Негативное, даже враждебное отношение нашего руководства к событиям в Чехословакии сформировалось, как представляется, не в июле и не в августе, даже не в мае, а скорее всего уже в январе 1968 года. Враждебность в силу сугубо внутренних причин, нежелания идти путем перемен вызывал сам курс реформ, на который вставала Чехословакия. Эта недоброжелательность наверняка была замечена в Праге. И, по-моему, серьезно радикализировала изначально, как мне кажется, умеренно-реформистское руководство партии и страны, толкала его к тем, кого потом назвали ревизионистами и контрреволюционерами. А это, в свою очередь, вызывало нарастающую подозрительность и недоверие в СССР и других странах Варшавского договора. Так по спирали, видимо, и раскручивалось развитие событий вплоть до драматической развязки.

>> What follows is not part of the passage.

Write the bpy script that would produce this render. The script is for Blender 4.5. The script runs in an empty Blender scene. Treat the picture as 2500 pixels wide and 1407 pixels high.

Дело усугублялось еще одним обстоятельством, которое я прекрасно понимал, проработав более трех лет в Отделе ЦК. Это, так сказать, человеческий, личностный фактор в работе аппарата, роль людей, непосредственно занимавшихся в ЦК КПСС (как, впрочем, и в МИД СССР, и в других ведомствах) отношениями с теми или иными конкретными социалистическими странами. Они, эти люди, были разными. Но в это время еще сохранялся определенный их тип, сформировавшийся в сталинские времена, когда инструктор (или референт) ЦК КПСС, занимавшийся соответствующей страной, не только ощущал себя в ней "государевым наместником", но и нес в себе заряд неколебимой убежденности, что в политике ему как партийному работнику (или дипломату и т. д.) из Москвы ведома истина в последней инстанции. И те, кто против его мнения возражает, – враги или как минимум ревизионисты.